What to do with Brian Broderick?

10 comments

Brian Broderick on Media Day. Photo by Al Bello/Getty Images North America/zimbio.com

Commenter Mark L asked whether or not I was “ignoring” rule-5 draftee Brian Broderick‘s performance thus far when considering the bullpen competition in response to a post previewing the Nats 3/15/11 game against the Mets.

I don’t know if i’m “ignoring” Broderick’s performances thus far … I just have a reaaaaaaly hard time believing he’ll be on the 25-man roster based on the inflexibility of keeping a rule5 guy, given the roster inflexibilities we already have with several other players.  Here’s my reasoning:

  • We have 3 guys who already essentially HAVE to stay on the 25-man roster because of a lack of options: Clippard, Burnett, and Henry Rodriguez.  Two of these guys are bullpen mainstays and would have been there anyway, but the acquisition of Rodriguez has complicated matters for the team.  As mentioned before, he showed up late for spring training and has not necessarily looked fantastic so far.  If we could possibly find a way to DL him if he’s not ready to go on April 2nd (“tired arm?”) , a lot of problems would be avoided.
  • We have a 4th guy in Coffey who signed a major league deal and has enough service time that he could (and probably would) refuse a AAA assignment, so he either stays on the 25-man roster or we light his $1.35M on fire.
  • We have to have a loogy; Slaten seems almost certain to be that guy.  I guess you could argue that we really don’t need a loogy, that Burnett could be that guy or even Gorzelanny if he gets bumped out of the rotation.  But Burnett’s value is not as a one-out guy and Gorzelanny is a starter.
  • Storen is supposed to be “the closer.” He may be struggling this spring but there’s nothing about his 2010 performance that says he does NOT deserve to be in that position for this team. Admittedly he does have options and can be sent down but i’d be awfully mad if we sent a first round draft pick down so we could keep some untested minor leaguer on the active roster.

So, if we keep Broderick, he’s the 7th guy in the pen and has to stay there all season.
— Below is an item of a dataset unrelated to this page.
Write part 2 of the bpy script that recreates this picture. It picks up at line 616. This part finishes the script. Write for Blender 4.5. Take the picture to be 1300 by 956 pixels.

That’s your 7 spots essentially wrapped up. So now here’s the rest of the picture and why this could become rather complicated for the team:

  • If Gorzelanny struggles in the starter’s role, he has no options and would have to go to the bullpen. Who makes way?  We can’t really cut Gorzelanny out right without admitting that the move backfired greatly for the team, having given up 3 decent prospects just a few months ago.
  • If we want to use Gaudin, who has looked great so far in spring training, he’d have to be first added to 40-man (and then we’d have to drop someone else or move them to 60-day dl). And then he’s more or less stuck on the roster too; he’s got 5+ years of service time, no options and can reject an assignment back to AAA. Based on the fact that he signed a minor league deal with us, one could assume that he is ok with starting the season in AAA, but other teams have scouts too and might be taking notice of his achievements so far.  However again, if Gaudin is the 7th guy who makes way for him?
  • Balester: he certainly performed well last year; 28ks in 21 ip in the same role we’re talking about here.  Before the rule5 draft I had him locked into that long-man role. Has he done anything this spring to cost him this spot?  No but he has one more minor league option and may lose out nonetheless.
  • Stammen; he clearly can give you innings since he’s always been a starter, and his advanced stats last year were not THAT bad. But he too has options and seems to be pitching his way to AAA this spring.

Honestly, I think what the Nats need to do is make a deal with StL, trade them someone for Broderick and then stash him at AAA til you need him. Return him to the starters role where he was 11-2 last year in AA and maybe we’ve found a real cheap 5th starter for the future.